**WHAT TO WORK ON:** Find every line below that contains the word "objects" and copy it out.

**DATA SHOWN:**
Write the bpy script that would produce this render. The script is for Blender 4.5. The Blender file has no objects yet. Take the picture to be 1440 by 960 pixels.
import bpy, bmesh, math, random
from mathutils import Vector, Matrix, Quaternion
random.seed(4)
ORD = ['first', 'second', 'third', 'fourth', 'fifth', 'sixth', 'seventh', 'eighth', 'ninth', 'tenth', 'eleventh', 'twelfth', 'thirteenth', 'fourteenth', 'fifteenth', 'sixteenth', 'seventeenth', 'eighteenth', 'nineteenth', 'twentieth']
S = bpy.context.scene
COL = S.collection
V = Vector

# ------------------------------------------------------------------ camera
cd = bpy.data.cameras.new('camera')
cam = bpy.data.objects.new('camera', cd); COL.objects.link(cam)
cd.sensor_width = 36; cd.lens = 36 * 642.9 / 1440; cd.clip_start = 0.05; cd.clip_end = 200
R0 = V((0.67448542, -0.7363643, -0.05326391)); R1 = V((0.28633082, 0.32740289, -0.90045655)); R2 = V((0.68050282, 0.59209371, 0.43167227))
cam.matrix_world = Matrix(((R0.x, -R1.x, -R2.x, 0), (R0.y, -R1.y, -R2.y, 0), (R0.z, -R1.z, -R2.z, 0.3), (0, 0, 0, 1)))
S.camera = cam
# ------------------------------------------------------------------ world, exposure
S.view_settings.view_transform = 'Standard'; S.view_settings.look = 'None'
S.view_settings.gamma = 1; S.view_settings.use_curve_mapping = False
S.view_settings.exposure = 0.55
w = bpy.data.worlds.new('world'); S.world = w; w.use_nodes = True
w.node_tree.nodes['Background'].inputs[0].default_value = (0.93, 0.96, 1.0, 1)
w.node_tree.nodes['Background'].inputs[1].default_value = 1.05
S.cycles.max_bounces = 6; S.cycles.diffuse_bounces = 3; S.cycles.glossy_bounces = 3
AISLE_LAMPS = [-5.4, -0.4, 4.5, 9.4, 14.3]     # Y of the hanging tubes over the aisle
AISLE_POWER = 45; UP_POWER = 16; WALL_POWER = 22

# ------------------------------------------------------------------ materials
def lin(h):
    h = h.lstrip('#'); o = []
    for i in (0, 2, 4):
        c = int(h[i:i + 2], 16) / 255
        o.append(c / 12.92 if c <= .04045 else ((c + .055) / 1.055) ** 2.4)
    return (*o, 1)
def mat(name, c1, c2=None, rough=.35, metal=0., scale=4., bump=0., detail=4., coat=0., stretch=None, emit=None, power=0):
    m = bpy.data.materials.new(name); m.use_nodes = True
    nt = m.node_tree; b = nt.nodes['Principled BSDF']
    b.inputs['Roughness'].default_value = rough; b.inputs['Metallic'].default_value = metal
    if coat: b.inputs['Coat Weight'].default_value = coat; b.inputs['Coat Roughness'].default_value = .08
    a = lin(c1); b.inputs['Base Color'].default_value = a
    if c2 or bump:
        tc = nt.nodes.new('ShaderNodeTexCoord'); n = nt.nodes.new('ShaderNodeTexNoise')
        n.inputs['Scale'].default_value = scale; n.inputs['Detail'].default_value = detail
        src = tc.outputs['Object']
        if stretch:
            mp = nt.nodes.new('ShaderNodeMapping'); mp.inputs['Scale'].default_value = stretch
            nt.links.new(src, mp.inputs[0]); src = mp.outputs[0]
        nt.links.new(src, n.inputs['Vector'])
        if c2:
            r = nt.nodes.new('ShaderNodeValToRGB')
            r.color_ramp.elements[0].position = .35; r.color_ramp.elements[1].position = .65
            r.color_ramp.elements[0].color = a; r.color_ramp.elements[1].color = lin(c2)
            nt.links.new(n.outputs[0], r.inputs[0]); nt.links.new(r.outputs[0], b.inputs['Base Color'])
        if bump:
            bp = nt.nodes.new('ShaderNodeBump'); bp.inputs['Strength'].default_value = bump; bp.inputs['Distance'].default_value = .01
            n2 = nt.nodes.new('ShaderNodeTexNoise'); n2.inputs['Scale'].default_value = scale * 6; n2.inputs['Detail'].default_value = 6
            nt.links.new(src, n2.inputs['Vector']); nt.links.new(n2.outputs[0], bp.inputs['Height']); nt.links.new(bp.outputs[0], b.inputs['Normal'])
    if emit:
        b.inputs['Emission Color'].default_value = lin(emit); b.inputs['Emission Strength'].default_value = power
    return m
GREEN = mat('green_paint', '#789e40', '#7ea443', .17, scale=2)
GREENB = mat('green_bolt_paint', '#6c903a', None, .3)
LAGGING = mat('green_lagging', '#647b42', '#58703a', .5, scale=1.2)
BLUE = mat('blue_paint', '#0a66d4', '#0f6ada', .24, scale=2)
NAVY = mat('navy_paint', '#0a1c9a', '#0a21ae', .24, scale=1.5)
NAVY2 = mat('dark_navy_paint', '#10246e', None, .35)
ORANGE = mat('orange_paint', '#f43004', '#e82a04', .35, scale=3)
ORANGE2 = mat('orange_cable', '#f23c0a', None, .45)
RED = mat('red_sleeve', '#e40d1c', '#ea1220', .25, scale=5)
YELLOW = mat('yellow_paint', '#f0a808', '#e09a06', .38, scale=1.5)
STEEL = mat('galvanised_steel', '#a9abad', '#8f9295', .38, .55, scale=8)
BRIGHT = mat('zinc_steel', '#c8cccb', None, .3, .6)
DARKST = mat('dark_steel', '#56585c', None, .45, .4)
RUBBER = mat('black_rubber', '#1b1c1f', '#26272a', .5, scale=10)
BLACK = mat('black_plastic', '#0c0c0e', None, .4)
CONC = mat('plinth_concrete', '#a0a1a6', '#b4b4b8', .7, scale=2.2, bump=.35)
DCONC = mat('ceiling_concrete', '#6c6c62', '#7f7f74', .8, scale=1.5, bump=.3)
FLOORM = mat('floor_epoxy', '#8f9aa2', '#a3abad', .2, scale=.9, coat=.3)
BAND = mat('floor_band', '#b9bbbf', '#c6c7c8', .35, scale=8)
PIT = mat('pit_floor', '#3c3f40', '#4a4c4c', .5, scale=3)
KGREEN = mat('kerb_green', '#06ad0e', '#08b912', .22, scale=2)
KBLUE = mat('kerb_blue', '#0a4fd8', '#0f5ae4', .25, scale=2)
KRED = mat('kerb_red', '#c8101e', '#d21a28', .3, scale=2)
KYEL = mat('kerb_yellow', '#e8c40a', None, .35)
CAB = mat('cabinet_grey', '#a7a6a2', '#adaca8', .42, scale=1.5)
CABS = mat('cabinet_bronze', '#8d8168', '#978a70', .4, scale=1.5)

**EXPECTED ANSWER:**
Write the bpy script that would produce this render. The script is for Blender 4.5. The Blender file has no objects yet. Take the picture to be 1440 by 960 pixels.
cam = bpy.data.objects.new('camera', cd); COL.objects.link(cam)